(Your goal) Quote the whole listing verbatim.

────────────────────────────────────────

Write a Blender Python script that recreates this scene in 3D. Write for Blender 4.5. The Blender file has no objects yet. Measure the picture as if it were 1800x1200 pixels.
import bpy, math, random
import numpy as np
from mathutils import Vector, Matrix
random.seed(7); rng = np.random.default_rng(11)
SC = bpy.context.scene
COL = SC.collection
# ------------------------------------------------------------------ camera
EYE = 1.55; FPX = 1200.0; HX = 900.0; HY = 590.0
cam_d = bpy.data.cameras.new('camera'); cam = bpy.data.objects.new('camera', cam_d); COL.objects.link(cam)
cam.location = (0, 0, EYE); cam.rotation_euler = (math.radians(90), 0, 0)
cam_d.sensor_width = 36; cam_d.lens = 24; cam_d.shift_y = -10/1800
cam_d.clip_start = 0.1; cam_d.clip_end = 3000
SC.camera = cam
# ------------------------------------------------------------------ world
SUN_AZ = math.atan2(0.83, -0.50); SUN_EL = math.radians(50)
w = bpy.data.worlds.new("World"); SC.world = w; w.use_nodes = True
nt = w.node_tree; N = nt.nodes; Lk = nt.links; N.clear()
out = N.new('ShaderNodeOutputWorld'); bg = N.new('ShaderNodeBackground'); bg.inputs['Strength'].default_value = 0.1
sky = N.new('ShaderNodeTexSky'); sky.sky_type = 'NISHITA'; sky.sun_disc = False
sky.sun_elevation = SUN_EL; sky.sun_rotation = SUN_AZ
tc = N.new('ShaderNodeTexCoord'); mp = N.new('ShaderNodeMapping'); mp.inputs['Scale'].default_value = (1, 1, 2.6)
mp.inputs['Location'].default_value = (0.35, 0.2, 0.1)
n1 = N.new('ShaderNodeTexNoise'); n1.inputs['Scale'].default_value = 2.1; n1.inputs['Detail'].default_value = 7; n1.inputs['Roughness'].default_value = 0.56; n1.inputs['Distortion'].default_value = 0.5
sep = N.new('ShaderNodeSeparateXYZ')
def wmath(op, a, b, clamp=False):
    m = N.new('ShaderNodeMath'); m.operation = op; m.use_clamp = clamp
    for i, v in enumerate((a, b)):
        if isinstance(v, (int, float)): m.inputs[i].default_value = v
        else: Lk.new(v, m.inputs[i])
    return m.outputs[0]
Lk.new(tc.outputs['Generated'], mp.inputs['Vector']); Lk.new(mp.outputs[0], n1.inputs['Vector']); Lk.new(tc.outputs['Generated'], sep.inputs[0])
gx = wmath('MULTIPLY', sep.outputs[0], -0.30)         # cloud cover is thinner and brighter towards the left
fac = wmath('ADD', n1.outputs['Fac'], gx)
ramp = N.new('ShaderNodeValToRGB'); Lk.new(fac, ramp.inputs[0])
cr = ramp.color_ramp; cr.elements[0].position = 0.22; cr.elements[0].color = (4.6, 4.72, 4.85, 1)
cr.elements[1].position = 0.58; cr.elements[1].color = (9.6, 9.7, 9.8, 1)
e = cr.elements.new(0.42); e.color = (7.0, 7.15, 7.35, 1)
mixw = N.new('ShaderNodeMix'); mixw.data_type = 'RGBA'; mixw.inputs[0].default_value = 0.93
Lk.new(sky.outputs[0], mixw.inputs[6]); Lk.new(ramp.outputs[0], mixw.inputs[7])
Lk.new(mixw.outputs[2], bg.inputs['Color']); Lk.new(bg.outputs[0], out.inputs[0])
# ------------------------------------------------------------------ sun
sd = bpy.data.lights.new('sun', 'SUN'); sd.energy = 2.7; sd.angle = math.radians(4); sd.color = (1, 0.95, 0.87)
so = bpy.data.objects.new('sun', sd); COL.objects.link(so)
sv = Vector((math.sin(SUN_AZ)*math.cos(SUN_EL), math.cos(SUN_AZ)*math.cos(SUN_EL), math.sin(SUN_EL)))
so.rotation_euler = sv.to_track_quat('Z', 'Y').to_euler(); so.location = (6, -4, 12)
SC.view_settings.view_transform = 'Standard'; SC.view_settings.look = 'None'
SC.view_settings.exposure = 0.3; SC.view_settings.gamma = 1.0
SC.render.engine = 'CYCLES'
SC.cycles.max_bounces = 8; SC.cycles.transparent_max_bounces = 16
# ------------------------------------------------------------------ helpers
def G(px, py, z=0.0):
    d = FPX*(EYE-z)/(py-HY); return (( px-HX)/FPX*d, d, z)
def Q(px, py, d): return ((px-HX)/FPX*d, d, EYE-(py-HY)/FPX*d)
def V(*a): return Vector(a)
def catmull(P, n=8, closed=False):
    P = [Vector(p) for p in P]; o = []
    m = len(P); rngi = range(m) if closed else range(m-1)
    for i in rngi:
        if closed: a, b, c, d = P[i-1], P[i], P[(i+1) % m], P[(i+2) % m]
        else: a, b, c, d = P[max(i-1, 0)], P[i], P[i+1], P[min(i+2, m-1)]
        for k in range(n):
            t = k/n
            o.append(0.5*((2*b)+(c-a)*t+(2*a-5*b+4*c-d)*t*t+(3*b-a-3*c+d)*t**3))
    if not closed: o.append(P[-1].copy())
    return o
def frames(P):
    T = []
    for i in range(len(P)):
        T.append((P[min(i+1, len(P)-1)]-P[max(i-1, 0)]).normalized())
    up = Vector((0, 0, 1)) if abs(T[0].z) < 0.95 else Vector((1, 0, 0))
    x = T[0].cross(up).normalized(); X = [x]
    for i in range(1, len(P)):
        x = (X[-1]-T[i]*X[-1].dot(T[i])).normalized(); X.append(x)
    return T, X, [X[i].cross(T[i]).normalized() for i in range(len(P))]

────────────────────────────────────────

(Output below)
Write a Blender Python script that recreates this scene in 3D. Write for Blender 4.5. The Blender file has no objects yet. Measure the picture as if it were 1800x1200 pixels.
import bpy, math, random
import numpy as np
from mathutils import Vector, Matrix
random.seed(7); rng = np.random.default_rng(11)
SC = bpy.context.scene
COL = SC.collection
# ------------------------------------------------------------------ camera
EYE = 1.55; FPX = 1200.0; HX = 900.0; HY = 590.0
cam_d = bpy.data.cameras.new('camera'); cam = bpy.data.objects.new('camera', cam_d); COL.objects.link(cam)
cam.location = (0, 0, EYE); cam.rotation_euler = (math.radians(90), 0, 0)
cam_d.sensor_width = 36; cam_d.lens = 24; cam_d.shift_y = -10/1800
cam_d.clip_start = 0.1; cam_d.clip_end = 3000
SC.camera = cam
# ------------------------------------------------------------------ world
SUN_AZ = math.atan2(0.83, -0.50); SUN_EL = math.radians(50)
w = bpy.data.worlds.new("World"); SC.world = w; w.use_nodes = True
nt = w.node_tree; N = nt.nodes; Lk = nt.links; N.clear()
out = N.new('ShaderNodeOutputWorld'); bg = N.new('ShaderNodeBackground'); bg.inputs['Strength'].default_value = 0.1
sky = N.new('ShaderNodeTexSky'); sky.sky_type = 'NISHITA'; sky.sun_disc = False
sky.sun_elevation = SUN_EL; sky.sun_rotation = SUN_AZ
tc = N.new('ShaderNodeTexCoord'); mp = N.new('ShaderNodeMapping'); mp.inputs['Scale'].default_value = (1, 1, 2.6)
mp.inputs['Location'].default_value = (0.35, 0.2, 0.1)
n1 = N.new('ShaderNodeTexNoise'); n1.inputs['Scale'].default_value = 2.1; n1.inputs['Detail'].default_value = 7; n1.inputs['Roughness'].default_value = 0.56; n1.inputs['Distortion'].default_value = 0.5
sep = N.new('ShaderNodeSeparateXYZ')
def wmath(op, a, b, clamp=False):
    m = N.new('ShaderNodeMath'); m.operation = op; m.use_clamp = clamp
    for i, v in enumerate((a, b)):
        if isinstance(v, (int, float)): m.inputs[i].default_value = v
        else: Lk.new(v, m.inputs[i])
    return m.outputs[0]
Lk.new(tc.outputs['Generated'], mp.inputs['Vector']); Lk.new(mp.outputs[0], n1.inputs['Vector']); Lk.new(tc.outputs['Generated'], sep.inputs[0])
gx = wmath('MULTIPLY', sep.outputs[0], -0.30)         # cloud cover is thinner and brighter towards the left
fac = wmath('ADD', n1.outputs['Fac'], gx)
ramp = N.new('ShaderNodeValToRGB'); Lk.new(fac, ramp.inputs[0])
cr = ramp.color_ramp; cr.elements[0].position = 0.22; cr.elements[0].color = (4.6, 4.72, 4.85, 1)
cr.elements[1].position = 0.58; cr.elements[1].color = (9.6, 9.7, 9.8, 1)
e = cr.elements.new(0.42); e.color = (7.0, 7.15, 7.35, 1)
mixw = N.new('ShaderNodeMix'); mixw.data_type = 'RGBA'; mixw.inputs[0].default_value = 0.93
Lk.new(sky.outputs[0], mixw.inputs[6]); Lk.new(ramp.outputs[0], mixw.inputs[7])
Lk.new(mixw.outputs[2], bg.inputs['Color']); Lk.new(bg.outputs[0], out.inputs[0])
# ------------------------------------------------------------------ sun
sd = bpy.data.lights.new('sun', 'SUN'); sd.energy = 2.7; sd.angle = math.radians(4); sd.color = (1, 0.95, 0.87)
so = bpy.data.objects.new('sun', sd); COL.objects.link(so)
sv = Vector((math.sin(SUN_AZ)*math.cos(SUN_EL), math.cos(SUN_AZ)*math.cos(SUN_EL), math.sin(SUN_EL)))
so.rotation_euler = sv.to_track_quat('Z', 'Y').to_euler(); so.location = (6, -4, 12)
SC.view_settings.view_transform = 'Standard'; SC.view_settings.look = 'None'
SC.view_settings.exposure = 0.3; SC.view_settings.gamma = 1.0
SC.render.engine = 'CYCLES'
SC.cycles.max_bounces = 8; SC.cycles.transparent_max_bounces = 16
# ------------------------------------------------------------------ helpers
def G(px, py, z=0.0):
    d = FPX*(EYE-z)/(py-HY); return (( px-HX)/FPX*d, d, z)
def Q(px, py, d): return ((px-HX)/FPX*d, d, EYE-(py-HY)/FPX*d)
def V(*a): return Vector(a)
def catmull(P, n=8, closed=False):
    P = [Vector(p) for p in P]; o = []
    m = len(P); rngi = range(m) if closed else range(m-1)
    for i in rngi:
        if closed: a, b, c, d = P[i-1], P[i], P[(i+1) % m], P[(i+2) % m]
        else: a, b, c, d = P[max(i-1, 0)], P[i], P[i+1], P[min(i+2, m-1)]
        for k in range(n):
            t = k/n
            o.append(0.5*((2*b)+(c-a)*t+(2*a-5*b+4*c-d)*t*t+(3*b-a-3*c+d)*t**3))
    if not closed: o.append(P[-1].copy())
    return o
def frames(P):
    T = []
    for i in range(len(P)):
        T.append((P[min(i+1, len(P)-1)]-P[max(i-1, 0)]).normalized())
    up = Vector((0, 0, 1)) if abs(T[0].z) < 0.95 else Vector((1, 0, 0))
    x = T[0].cross(up).normalized(); X = [x]
    for i in range(1, len(P)):
        x = (X[-1]-T[i]*X[-1].dot(T[i])).normalized(); X.append(x)
    return T, X, [X[i].cross(T[i]).normalized() for i in range(len(P))]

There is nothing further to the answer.